Well, sure enough, a year or two later, it was back up to capacity due to record snows in the region. This same thing is going on in Texas right now. Drought that was thought to be as severe as the dust bowl was literally wiped out in one month. Yes, it was one horrific month of flooding, but it was one month, and more rain is coming. So unfortunately, climate modeling is just that, yet–modeling.

A whole different sort of craziness was brought to my attention by an article in the New York Times last week. It said that it was illegal to have rain barrels in Colorado. Whoa!

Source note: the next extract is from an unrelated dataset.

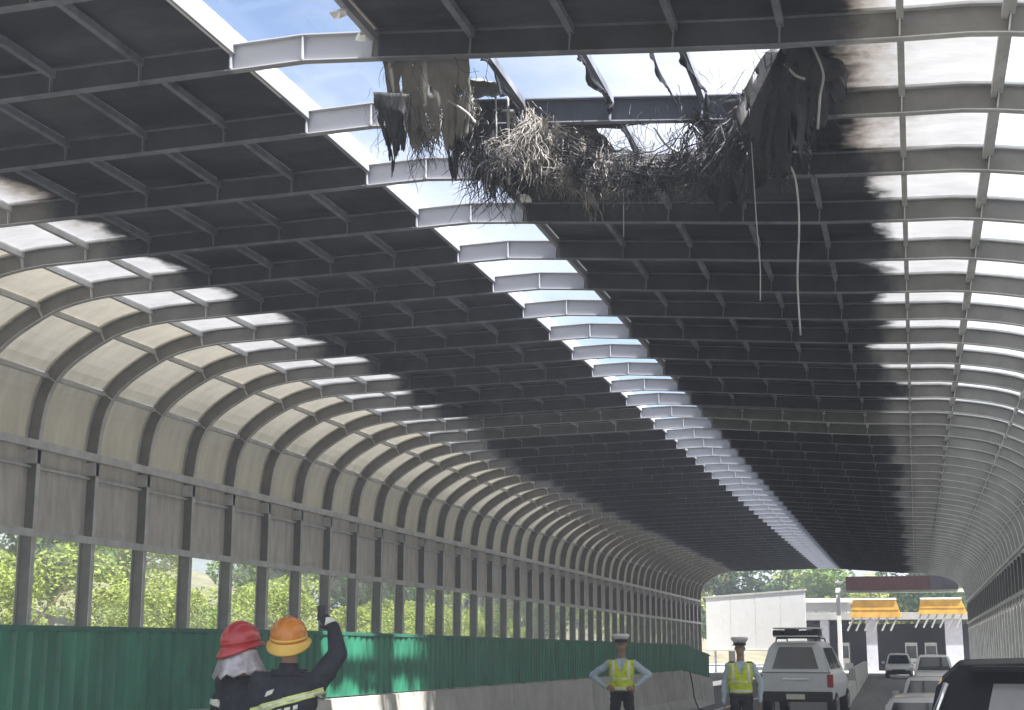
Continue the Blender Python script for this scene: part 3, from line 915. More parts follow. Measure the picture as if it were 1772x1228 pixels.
# low pale divider between the lanes further on
divider = tag(empty('lane_divider', (-2.0, 44, 0)), 'low pale concrete divider beside the queue of oncoming cars', 'barrier')
for i in range(16):
    a, b = 44 + i * 4 + .02, 48 + i * 4 - .02
    xa, xb = -2.15 - (a - 44) * 0.022, -2.15 - (b - 44) * 0.022
    m = MB(); h = 0.95 if i > 3 else 0.5
    za, zb = dip(a), dip(b)
    m.hexa([(xa - .25 + 2, a - 44, za - .7), (xa + .25 + 2, a - 44, za - .7), (xb + .25 + 2, b - 44, zb - .7), (xb - .25 + 2, b - 44, zb - .7),
            (xa - .12 + 2, a - 44, za + h), (xa + .12 + 2, a - 44, za + h), (xb + .12 + 2, b - 44, zb + h), (xb - .12 + 2, b - 44, zb + h)])
    m.build('divider_block', M['concrete_pale'], divider)

# ------------------------------------------------------------------ vehicles (local: tail at y=0 facing -Y, nose at +Y, wheels on z=0)
def lerp(a, b, t): return a + (b - a) * t
def make_car(name, label, cat_, loc, rz, paint, W=1.85, Ln=4.7, H=1.75, belt=1.05, hood=1.02, sill=0.32, cab0=0.05, rake0=0.25, cab1=2.75, rake1=0.85, tuck=0.17, rear_glass='car_glass', rg=.86, rack=False, group=None, plastic_bumper=True, rails=False, trim=False):
    root = tag(empty(name, loc, rz), label, cat_, group)
    h = W / 2
    # side outline stations: y, half width scale, bottom, belt z
    m = MB()
    st = [(0.0, .93, sill + .12, belt - .02), (0.06, .975, sill, belt), (0.5, 1.0, sill, belt), (cab1, 1.0, sill, belt), (cab1 + rake1 * .9, .99, sill, hood), (Ln - .35, .95, sill, hood - .14), (Ln - .06, .88, sill, hood - .26), (Ln, .80, sill + .12, hood - .36)]
    rings = []
    for (y, s, zb, zt) in st:
        ww = h * s; zm = lerp(zb, zt, .55)
        rings.append([(-ww * .94, y, zb), (-ww, y, zm), (-ww * .965, y, zt - .05), (-ww * .90, y, zt), (ww * .90, y, zt), (ww * .965, y, zt - .05), (ww, y, zm), (ww * .94, y, zb)])
    for A, B in zip(rings, rings[1:]):
        for i in range(8):
            j = (i + 1) % 8
            m.quad(A[i], A[j], B[j], B[i])
    m.poly(rings[0]); m.poly(rings[-1][::-1])
    # cabin
    zt = H; wb = h * .90; wr = h * .90 - tuck
    y0, y1, y2, y3 = cab0, cab0 + rake0, cab1, cab1 + rake1
    def ring(y, wbb, wrr, zb, ztp):
        return [(-wbb, y, zb), (-lerp(wbb, wrr, .82), y, lerp(zb, ztp, .82)), (-wrr * .88, y, ztp), (0, y, ztp + .02 * (ztp > zb + .2)), (wrr * .88, y, ztp), (lerp(wbb, wrr, .82), y, lerp(zb, ztp, .82)), (wbb, y, zb)]
    C = [[(p[0], y0 + (p[2] - belt) / (zt - belt) * rake0, p[2]) for p in ring(y0, wb, wr, belt - .01, zt - .03)],
         ring(y1 + .06, wb, wr, belt - .01, zt), ring(lerp(y1, y2, .55), wb, wr * 1.01, belt - .01, zt + .015), ring(y2 - .05, wb, wr, belt - .01, zt),
         [(p[0], y3 - (p[2] - belt) / (zt - belt) * rake1, p[2]) for p in ring(y3, wb, wr, belt - .01, zt - .03)]]
    for A, B in zip(C, C[1:]):
        for i in range(6):
            m.quad(A[i], A[i + 1], B[i + 1], B[i])
    m.poly(C[0]); m.poly(C[-1][::-1])
    body = m.build('body', paint, root, smooth=True, bevel=0.03)
    wn = body.modifiers.new('wn', 'WEIGHTED_NORMAL'); wn.weight = 80
    # glazing
    def pane(nm, corners, mat, off):
        mm = MB(); c = [Vector(p) + Vector(off) for p in corners]
        nrm = (c[1] - c[0]).cross(c[3] - c[0]).normalized() * 0.006
        mm.hexa([p - nrm for p in c] + [p + nrm for p in c])
        return mm.build(nm, mat, root)
    def at(u, t, rear=True):
        z = lerp(belt, zt - .03, t); wd = lerp(wb, wr, t)
        y = y0 + (z - belt) / (zt - belt) * rake0 if rear else y3 - (z - belt) / (zt - belt) * rake1
        return (u * wd, y, z)
    pane('rear_window', [at(-rg, .10), at(rg, .10), at(rg - .04, .86), at(-rg + .04, .86)], M[rear_glass], (0, -.012, 0.004))
    pane('windscreen', [at(-.9, .04, False), at(.9, .04, False), at(.86, .9, False), at(-.86, .9, False)], M['car_glass'], (0, .014, 0.004))
    for s in (-1, 1):
        def sd(y, t):
            return (s * (lerp(wb, wr, t) + .012), y, lerp(belt, zt, t))
        ys_ = [y1 + .18, lerp(y1, y2, .36), lerp(y1, y2, .40), lerp(y1, y2, .70), lerp(y1, y2, .74), y2 + .12]
        for a in range(3):
            ya_, yb_ = ys_[2 * a], ys_[2 * a + 1]
            yb2 = yb_ - (.35 * rake1 if a == 2 else 0); ya2 = ya_ + (.10 if a == 0 else 0)
            pane('side_window', [sd(ya_, .08), sd(yb_, .08), sd(yb2, .80), sd(ya2, .80)], M['car_glass'], (0, 0, 0))
        # lamps
        mm = MB(); mm.box(s * h * .93 - .09, s * h * .93 + .05, -.018, .10, belt - .36, belt - .06); mm.build('tail_lamp', M['lamp_red'], root, bevel=.01)
        mm = MB(); mm.box(s * h * .68 - .17, s * h * .68 + .13, Ln - .22, Ln - .02, hood - .40, hood - .27); mm.build('head_lamp', M['lamp_white'], root, bevel=.01)
        mm = MB(); mm.box(s * (h + .10) - .10, s * (h + .10) + .10, y2 + rake1 * .5 - .05, y2 + rake1 * .5 + .06, belt + .02, belt + .17); mm.build('wing_mirror', paint, root, bevel=.02)
        for wy in (.85, Ln - .9):
            wm = MB()
            prof_ = [(.20, -.10), (.29, -.11), (.33, -.08), (.34, 0), (.33, .08), (.29, .11), (.20, .10)]
            mm = MB(); mm.lathe(prof_, n=22)
            tyre = mm.build('wheel', M['tyre'], root, (s * (h - .12), wy, .34), smooth=True); tyre.rotation_euler = (0, R(90), 0)
            mm = MB(); mm.lathe([(.0, -.09), (.19, -.105), (.205, -.09), (.205, .09), (.19, .105), (.0, .09)], n=18)
            add = mm.build('rim', M['rim'], tyre, (0, 0, 0), smooth=False)
    bm_ = M['black_plastic'] if plastic_bumper else paint
    mm = MB(); mm.box(-h * .95, h * .95, -.07, .16, sill - .04, sill + .20); mm.build('rear_bumper', bm_, root, bevel=.03)
    mm = MB(); mm.box(-h * .88, h * .88, Ln - .12, Ln + .05, sill - .02, sill + .24); mm.build('front_bumper', M['black_plastic'], root, bevel=.03)
    mm = MB(); mm.box(-.42, .42, Ln - .04, Ln + .03, hood - .46, hood - .32); mm.build('grille', M['black_plastic'], root, bevel=.01)
    mm = MB(); mm.box(-.22, .22, -.085, -.071, sill + .02, sill + .14); mm.build('number_plate', M['reflect'], root)
    mm = MB(); mm.box(-.32, .32, -.03, .02, sill + .47, sill + .52); mm.build('tailgate_handle', M['chrome'], root, bevel=.008)
    mm = MB(); mm.box(-h * .93, h * .93, -.004, .02, belt - .03, belt - .012); mm.build('tailgate_seam', M['black_plastic'], root)
    if trim:
        for s in (-1, 1):
            mm = MB(); mm.tube([tuple(Vector(at(s * 1.0, .02)) + Vector((0, -.01, 0))), tuple(Vector(at(s * 1.0, .5)) + Vector((0, -.012, 0))), tuple(Vector(at(s * .97, .86)) + Vector((0, -.01, 0)))], .022, 8); mm.build('pillar_trim', M['chrome'], root, smooth=True)
        mm = MB(); mm.box(-wr * .8, wr * .8, y0 + rake0 - .16, y1 + .08, zt - .035, zt - .005); mm.build('rear_spoiler', paint, root, bevel=.012)
    if rails:
        for s in (-1, 1):
            mm = MB(); mm.tube([(s * wr * .86, y1 + .15, zt), (s * wr * .86, y1 + .25, zt + .05), (s * wr * .86, y2 - .3, zt + .055), (s * wr * .86, y2 - .15, zt)], .016, 8); mm.build('roof_rail', M['chrome'], root, smooth=True)
    if rack:
        for s in (-1, 1):
            mm = MB(); mm.tube([(s * wr * .84, y1 + .1, zt + .01), (s * wr * .84, y1 + .18, zt + .09), (s * wr * .84, y2 - .3, zt + .09), (s * wr * .84, y2 - .2, zt + .01)], .018, 8); mm.build('roof_rail', M['black_plastic'], root, smooth=True)
        for yy_ in (y1 + .25, y1 + 1.0):
            mm = MB(); mm.box(-wr * .86, wr * .86, yy_ - .03, yy_ + .03, zt + .085, zt + .125); mm.build('cross_bar', M['black_plastic'], root, bevel=.01)
        for bx_, bw_, bh_ in ((-.44, .13, .16), (-.13, .15, .20), (.20, .13, .15), (.47, .10, .19)):
            mm = MB(); mm.box(bx_ - bw_, bx_ + bw_, y1 + .14, y1 + .75, zt + .13, zt + .13 + bh_); mm.build('roof_bag', M['black_plastic'], root, bevel=.05)
        for zz_ in (.14, .33):
            mm = MB(); q = wr * .92; mm.tube([(-q, y1 + .05, zt + zz_), (q, y1 + .05, zt + zz_), (q, y1 + 1.4, zt + zz_), (-q, y1 + 1.4, zt + zz_), (-q, y1 + .05, zt + zz_)], .018, 8); mm.build('basket_rail', M['white_paint'], root, smooth=True)
        mm = MB(); mm.box(-wr * .86, wr * .86, y0 + rake0 - .12, y1 + .1, zt - .03, zt + .01); mm.build('rear_spoiler', paint, root, bevel=.012)
    return root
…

You can read the article for yourself at the above link but basically the gist is that water rights are carefully deeded and controlled and that every drop is owned. Therefore, even the raindrops that fall on your roof are not your own and therefore may not be captured to water whatever you want on your own property–plants, vegetables or in one case, greenhouse plants.

Obviously this is a totally foreign concept to those of us back East. The only reason I even bring it up is to perhaps make some of my eastern readers–the same ones whose lawn sprinklers are still watering away merrily in the rain all the time–aware of what our western neighbors face. Perhaps it really isn’t too much trouble to get a rain sensor after all, is it? Please?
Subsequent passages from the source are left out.